Vous appelez à la création d’un troisième parti, un Labor Party. Ce n’est pas la première fois qu’un tel appel est lancé mais pourquoi maintenant ?
Premièrement, il est toujours temps de construire un Labor party dans ce pays. Mais ce qui s’est passé ces dernières années a vraiment mis en lumière ce qui arrive lorsque nous ne disposons pas de ce genre d’organisation. Le Parti démocrate s’enfonce de plus en plus dans la défense des grandes entreprises et ne prête pas suffisamment attention aux besoins de la grande majorité du peuple américain, qu’il soit urbain ou rural. Il permet au Parti républicain de sombrer dans le fascisme, ou du moins le néo-fascisme, et d’emporter tout notre champ politique loin vers la droite.
Nous n’en avons pas encore parlé, mais cette évolution peut être attribuée à la désindustrialisation des États-Unis, qui a été un facteur déterminant.

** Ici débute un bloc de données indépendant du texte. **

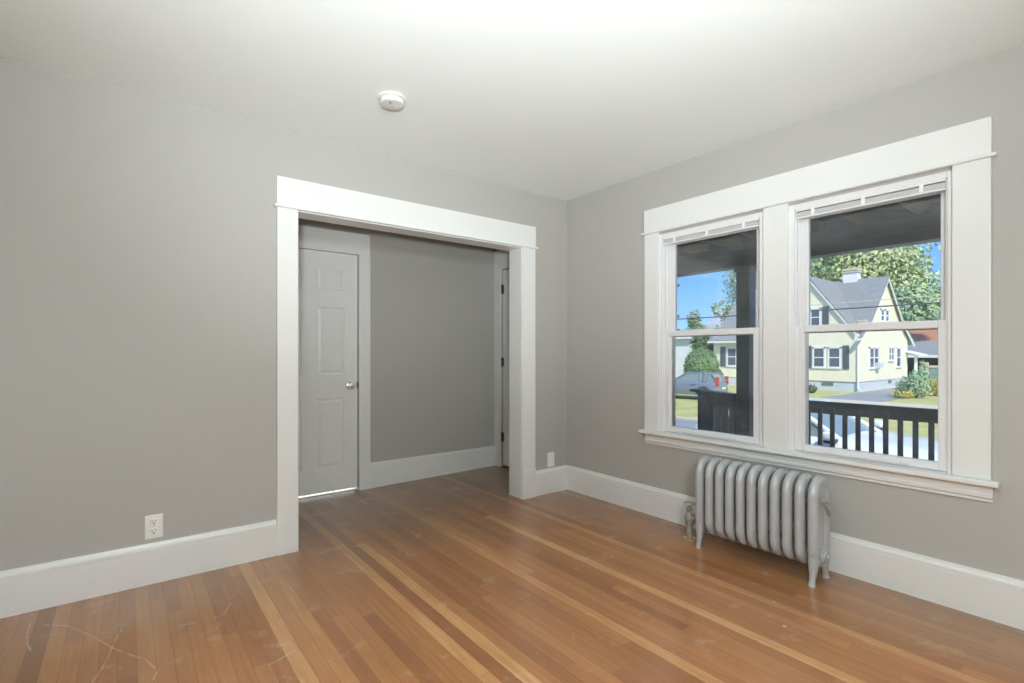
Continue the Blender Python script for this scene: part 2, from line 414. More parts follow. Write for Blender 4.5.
OX0, OX1, OZ = -2.268, -0.522, 2.063
b = nb(); wall_y(b, 0, 0.14, XL - .14, 0, 0, H, [(OX0, OX1, 0, OZ)]); struct('wall_left', b, M['wall'], 'grey wall with the wide cased opening to the hall', 'wall')
WIN = [(-1.735, -0.973), (-2.617, -1.878)]      # (right edge, left edge) of each opening in y
WZ0, WZ1 = 0.612, 2.062
b = nb(); wall_x(b, 0, 0.16, YB - .14, 0.14, 0, H, [(a, c, WZ0, WZ1) for a, c in WIN]); struct('wall_right', b, M['wall'], 'grey wall holding the pair of windows above the radiator', 'wall')
b = nb(); wall_y(b, YB - .14, YB, XL - .14, 0, 0, H, []); struct('wall_back', b, M['wall'])
b = nb(); wall_x(b, XL - .14, XL, YB, 0, 0, H, []); struct('wall_far_left', b, M['wall'])
D1 = (-2.285, -1.456, 0, 2.078)
b = nb(); wall_y(b, HYB, HYB + .12, HXL - .12, HXR, 0, H, [D1]); struct('wall_hall_back', b, M['wall'], 'grey hall wall beyond the cased opening', 'wall')
b = nb(); bx(b, HXL - .12, HXL, 0.14, HYB, 0, H); struct('wall_hall_left', b, M['wall'])
D2 = (0.215, 1.034, 0.0, 2.078)
b = nb(); wall_x(b, HXR, HXR + .11, 0.14, HYB + .12, 0, H, [D2]); struct('wall_hall_right', b, M['wall'])
b = nb(); bx(b, XL - .14, 0.0, YB - .14, 0.0, H, H + .1); struct('ceiling', b, M['ceiling'], 'smooth white ceiling of the room', 'ceiling')
b = nb(); bx(b, HXL - .12, HXR, 0.0, HYB + .12, H, H + .1); struct('ceiling_hall', b, M['ceiling'])
b = nb(); bx(b, XL - .2, 0.16, YB - .2, 3.2, H + .1, H + .3); struct('roof', b, M['shingle'])  # unseen flat slab, added to keep the sun out of the room
# the closet behind the six panel door
b = nb()
bx(b, -2.9, -2.8, HYB + .12, 2.4, 0, H); bx(b, -1.0, -0.9, HYB + .12, 2.4, 0, H); bx(b, -2.9, -0.9, 2.4, 2.5, 0, H); bx(b, -2.9, -0.9, HYB + .12, 2.5, H, H + .1)
struct('wall_closet', b, M['trim'])
b = nb(); bx(b, -2.8, -1.0, HYB + .03, 2.4, -0.05, -0.012); struct('floor_closet', b, M['trim'])

# ------------------------------------------------------------------ baseboards
BH = 0.209
def base_y(bm, y, x0, x1, s=-1, zb=0):
    """baseboard on a wall facing -y (s=-1)"""
    poly = [(y, zb), (y + s * .02, zb), (y + s * .02, BH - .042), (y + s * .0175, BH - .040), (y + s * .0175, BH - .036), (y + s * .022, BH - .034), (y + s * .021, BH - .022), (y + s * .014, BH - .012), (y + s * .010, BH), (y, BH)]
    prism(bm, poly, 'x', x0, x1)
def base_x(bm, x, y0, y1, s=-1):
    poly = [(x, 0), (x + s * .02, 0), (x + s * .02, BH - .042), (x + s * .0175, BH - .040), (x + s * .0175, BH - .036), (x + s * .022, BH - .034), (x + s * .021, BH - .022), (x + s * .014, BH - .012), (x + s * .010, BH), (x, BH)]
    prism(bm, poly, 'y', y0, y1)
b = nb(); base_y(b, 0, XL, -2.387); struct('baseboard_left', b, M['trim'], 'tall white baseboard left of the cased opening', 'baseboard')
b = nb(); base_y(b, 0, -0.385, 0); struct('baseboard_corner', b, M['trim'], 'short white baseboard between the opening and the corner', 'baseboard')
b = nb(); base_x(b, 0, YB, 0); struct('baseboard_right', b, M['trim'], 'long white baseboard under the windows behind the radiator', 'baseboard')
b = nb(); base_y(b, HYB, -1.352, HXR, -1, -.024); struct('baseboard_hall', b, M['trim'], 'white baseboard along the hall wall', 'baseboard')
b = nb(); base_y(b, YB, XL, 0, 1); struct('baseboard_back', b, M['trim'])

# ------------------------------------------------------------------ cased opening
g = sgroup('trim_1', (-1.395, 0, 0), 'wide white casing around the opening to the hall', 'door casing')
CT = 0.024
b = nb(); bx(b, -2.387, OX0, -CT, 0, BH + .03, 2.068, .003); obj('side_casing', b, M['trim'], g)
b = nb(); bx(b, -2.389, OX0, -CT - .004, 0, 0, BH + .03, .002); obj('plinth_block', b, M['trim'], g)
b = nb(); bx(b, OX1 - .0, -0.385, -CT, 0, BH + .03, 2.068, .003); obj('side_casing', b, M['trim'], g)
b = nb(); bx(b, OX1 - .0, -0.383, -CT - .004, 0, 0, BH + .03, .002); obj('plinth_block', b, M['trim'], g)
b = nb(); bx(b, -2.389, -0.381, -CT - .002, 0, 2.083, 2.252, .003); obj('head_casing', b, M['trim'], g)
b = nb(); bx(b, -2.405, -0.363, -CT - .015, 0, 2.067, 2.084, .006, 3); obj('fillet_strip', b, M['trim'], g)
b = nb()
bx(b, OX0 - .02, OX0 + .004, -.012, .145, 0, OZ + .01, .002); bx(b, OX1 - .004, OX1 + .02, -.012, .145, 0, OZ + .01, .002); bx(b, OX0, OX1, -.012, .145, OZ - .002, OZ + .02, .002)
obj('jamb_lining', b, M['trim'], g)
b = nb(); bx(b, -2.387, OX0, .14, .162, 0, 2.07, .003); bx(b, OX1, -0.385, .14, .162, 0, 2.07, .003); bx(b, -2.389, -0.381, .14, .164, 2.07, 2.25, .003); obj('hall_side_casing', b, M['trim'], g)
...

Cela a été mis en œuvre délibérément par l’élite capitaliste américaine, les démocrates et les républicains avec la concordance des accords commerciaux, de la politique étrangère et militaire conçus pour rendre les régions moins développées du monde sûres pour les États-Unis, afin que les entreprises américaines puissent y transférer leurs emplois.
Les régions où Trump fait des scores importants sont des endroits où il y avait autrefois des emplois décents dans les usines, dont beaucoup étaient syndiqués. Les usines ont fermé et quitté le pays. Le monde du travail, la seule institution semi-progressiste du pays, où les gens pouvaient se sentir à l’aise, se retrouver entre personnes de couleurs différentes ou être exposées à de meilleures idées, s’est retrouvé au bord du gouffre. Ce qui reste, c’est un bourbier à remplir pour les démagogues de droite.